What you are asked to do — Write out each line of the listing as it stands, without the images.

════════════════════

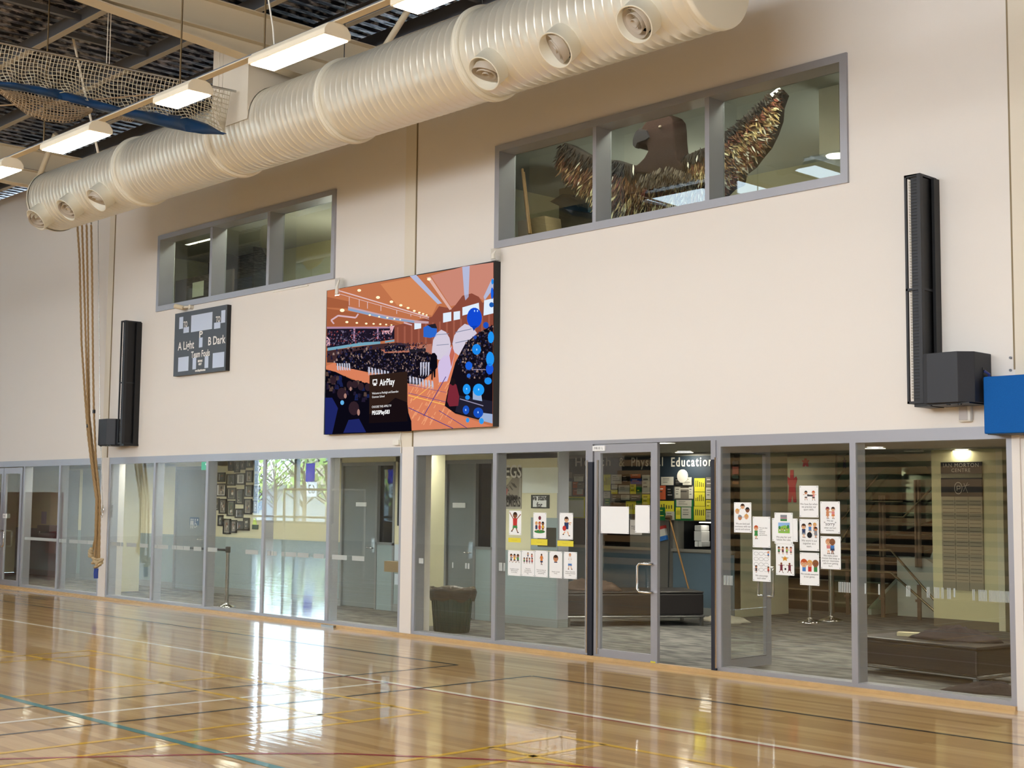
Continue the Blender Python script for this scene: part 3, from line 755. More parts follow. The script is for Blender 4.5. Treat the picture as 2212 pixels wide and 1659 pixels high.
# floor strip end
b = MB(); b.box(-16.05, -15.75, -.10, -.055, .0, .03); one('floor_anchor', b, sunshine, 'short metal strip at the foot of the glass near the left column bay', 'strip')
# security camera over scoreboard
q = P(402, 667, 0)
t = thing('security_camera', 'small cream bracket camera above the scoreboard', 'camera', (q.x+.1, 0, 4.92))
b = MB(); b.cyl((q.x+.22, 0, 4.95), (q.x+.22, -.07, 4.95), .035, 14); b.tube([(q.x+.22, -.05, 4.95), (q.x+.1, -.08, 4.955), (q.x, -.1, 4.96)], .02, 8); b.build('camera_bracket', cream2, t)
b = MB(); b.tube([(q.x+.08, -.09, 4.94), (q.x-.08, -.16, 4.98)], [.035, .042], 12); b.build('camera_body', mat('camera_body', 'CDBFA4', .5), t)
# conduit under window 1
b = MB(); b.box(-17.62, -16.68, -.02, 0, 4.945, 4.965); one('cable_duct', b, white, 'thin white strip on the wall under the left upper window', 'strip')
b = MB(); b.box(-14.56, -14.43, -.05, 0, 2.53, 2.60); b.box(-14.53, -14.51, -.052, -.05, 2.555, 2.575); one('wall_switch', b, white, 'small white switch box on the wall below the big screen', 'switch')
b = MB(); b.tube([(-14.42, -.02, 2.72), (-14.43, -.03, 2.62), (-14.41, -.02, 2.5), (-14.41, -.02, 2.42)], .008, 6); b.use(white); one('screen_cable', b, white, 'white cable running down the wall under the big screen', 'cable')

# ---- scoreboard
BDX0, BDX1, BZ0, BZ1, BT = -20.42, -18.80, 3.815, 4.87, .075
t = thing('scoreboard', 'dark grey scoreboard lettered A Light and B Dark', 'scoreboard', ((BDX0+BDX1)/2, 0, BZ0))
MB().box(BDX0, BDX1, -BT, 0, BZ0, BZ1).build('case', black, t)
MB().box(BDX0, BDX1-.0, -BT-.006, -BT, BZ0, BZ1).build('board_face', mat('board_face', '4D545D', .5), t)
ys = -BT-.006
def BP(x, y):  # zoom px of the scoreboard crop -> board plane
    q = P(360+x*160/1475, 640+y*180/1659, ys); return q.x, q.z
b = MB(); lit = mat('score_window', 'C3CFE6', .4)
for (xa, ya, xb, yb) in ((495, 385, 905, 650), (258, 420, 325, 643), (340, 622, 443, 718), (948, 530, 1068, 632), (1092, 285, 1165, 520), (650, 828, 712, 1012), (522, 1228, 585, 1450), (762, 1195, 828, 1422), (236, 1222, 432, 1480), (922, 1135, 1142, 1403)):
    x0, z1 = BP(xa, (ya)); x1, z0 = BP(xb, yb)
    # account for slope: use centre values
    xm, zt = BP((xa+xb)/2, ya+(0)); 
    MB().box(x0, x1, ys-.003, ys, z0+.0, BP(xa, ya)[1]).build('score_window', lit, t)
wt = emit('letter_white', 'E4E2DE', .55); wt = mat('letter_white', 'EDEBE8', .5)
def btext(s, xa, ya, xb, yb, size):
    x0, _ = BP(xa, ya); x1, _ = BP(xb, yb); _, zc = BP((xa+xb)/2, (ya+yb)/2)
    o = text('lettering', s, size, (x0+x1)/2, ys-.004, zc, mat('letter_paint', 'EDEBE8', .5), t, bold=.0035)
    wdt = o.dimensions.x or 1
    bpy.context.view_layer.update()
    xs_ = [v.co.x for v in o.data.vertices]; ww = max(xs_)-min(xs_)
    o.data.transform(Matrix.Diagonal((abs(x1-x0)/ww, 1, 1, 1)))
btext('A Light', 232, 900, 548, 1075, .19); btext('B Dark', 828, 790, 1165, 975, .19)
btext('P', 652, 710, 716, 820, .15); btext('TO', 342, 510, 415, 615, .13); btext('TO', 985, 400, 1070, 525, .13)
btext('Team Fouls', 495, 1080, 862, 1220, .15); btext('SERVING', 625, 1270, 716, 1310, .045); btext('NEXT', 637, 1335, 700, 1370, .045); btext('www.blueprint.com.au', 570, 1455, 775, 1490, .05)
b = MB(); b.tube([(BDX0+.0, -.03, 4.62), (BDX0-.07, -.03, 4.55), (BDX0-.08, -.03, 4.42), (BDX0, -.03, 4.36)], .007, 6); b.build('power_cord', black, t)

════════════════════

Answer in full —
Continue the Blender Python script for this scene: part 3, from line 755. More parts follow. The script is for Blender 4.5. Treat the picture as 2212 pixels wide and 1659 pixels high.
# floor strip end
b = MB(); b.box(-16.05, -15.75, -.10, -.055, .0, .03); one('floor_anchor', b, sunshine, 'short metal strip at the foot of the glass near the left column bay', 'strip')
# security camera over scoreboard
q = P(402, 667, 0)
t = thing('security_camera', 'small cream bracket camera above the scoreboard', 'camera', (q.x+.1, 0, 4.92))
b = MB(); b.cyl((q.x+.22, 0, 4.95), (q.x+.22, -.07, 4.95), .035, 14); b.tube([(q.x+.22, -.05, 4.95), (q.x+.1, -.08, 4.955), (q.x, -.1, 4.96)], .02, 8); b.build('camera_bracket', cream2, t)
b = MB(); b.tube([(q.x+.08, -.09, 4.94), (q.x-.08, -.16, 4.98)], [.035, .042], 12); b.build('camera_body', mat('camera_body', 'CDBFA4', .5), t)
# conduit under window 1
b = MB(); b.box(-17.62, -16.68, -.02, 0, 4.945, 4.965); one('cable_duct', b, white, 'thin white strip on the wall under the left upper window', 'strip')
b = MB(); b.box(-14.56, -14.43, -.05, 0, 2.53, 2.60); b.box(-14.53, -14.51, -.052, -.05, 2.555, 2.575); one('wall_switch', b, white, 'small white switch box on the wall below the big screen', 'switch')
b = MB(); b.tube([(-14.42, -.02, 2.72), (-14.43, -.03, 2.62), (-14.41, -.02, 2.5), (-14.41, -.02, 2.42)], .008, 6); b.use(white); one('screen_cable', b, white, 'white cable running down the wall under the big screen', 'cable')

# ---- scoreboard
BDX0, BDX1, BZ0, BZ1, BT = -20.42, -18.80, 3.815, 4.87, .075
t = thing('scoreboard', 'dark grey scoreboard lettered A Light and B Dark', 'scoreboard', ((BDX0+BDX1)/2, 0, BZ0))
MB().box(BDX0, BDX1, -BT, 0, BZ0, BZ1).build('case', black, t)
MB().box(BDX0, BDX1-.0, -BT-.006, -BT, BZ0, BZ1).build('board_face', mat('board_face', '4D545D', .5), t)
ys = -BT-.006
def BP(x, y):  # zoom px of the scoreboard crop -> board plane
    q = P(360+x*160/1475, 640+y*180/1659, ys); return q.x, q.z
b = MB(); lit = mat('score_window', 'C3CFE6', .4)
for (xa, ya, xb, yb) in ((495, 385, 905, 650), (258, 420, 325, 643), (340, 622, 443, 718), (948, 530, 1068, 632), (1092, 285, 1165, 520), (650, 828, 712, 1012), (522, 1228, 585, 1450), (762, 1195, 828, 1422), (236, 1222, 432, 1480), (922, 1135, 1142, 1403)):
    x0, z1 = BP(xa, (ya)); x1, z0 = BP(xb, yb)
    # account for slope: use centre values
    xm, zt = BP((xa+xb)/2, ya+(0)); 
    MB().box(x0, x1, ys-.003, ys, z0+.0, BP(xa, ya)[1]).build('score_window', lit, t)
wt = emit('letter_white', 'E4E2DE', .55); wt = mat('letter_white', 'EDEBE8', .5)
def btext(s, xa, ya, xb, yb, size):
    x0, _ = BP(xa, ya); x1, _ = BP(xb, yb); _, zc = BP((xa+xb)/2, (ya+yb)/2)
    o = text('lettering', s, size, (x0+x1)/2, ys-.004, zc, mat('letter_paint', 'EDEBE8', .5), t, bold=.0035)
    wdt = o.dimensions.x or 1
    bpy.context.view_layer.update()
    xs_ = [v.co.x for v in o.data.vertices]; ww = max(xs_)-min(xs_)
    o.data.transform(Matrix.Diagonal((abs(x1-x0)/ww, 1, 1, 1)))
btext('A Light', 232, 900, 548, 1075, .19); btext('B Dark', 828, 790, 1165, 975, .19)
btext('P', 652, 710, 716, 820, .15); btext('TO', 342, 510, 415, 615, .13); btext('TO', 985, 400, 1070, 525, .13)
btext('Team Fouls', 495, 1080, 862, 1220, .15); btext('SERVING', 625, 1270, 716, 1310, .045); btext('NEXT', 637, 1335, 700, 1370, .045); btext('www.blueprint.com.au', 570, 1455, 775, 1490, .05)
b = MB(); b.tube([(BDX0+.0, -.03, 4.62), (BDX0-.07, -.03, 4.55), (BDX0-.08, -.03, 4.42), (BDX0, -.03, 4.36)], .007, 6); b.build('power_cord', black, t)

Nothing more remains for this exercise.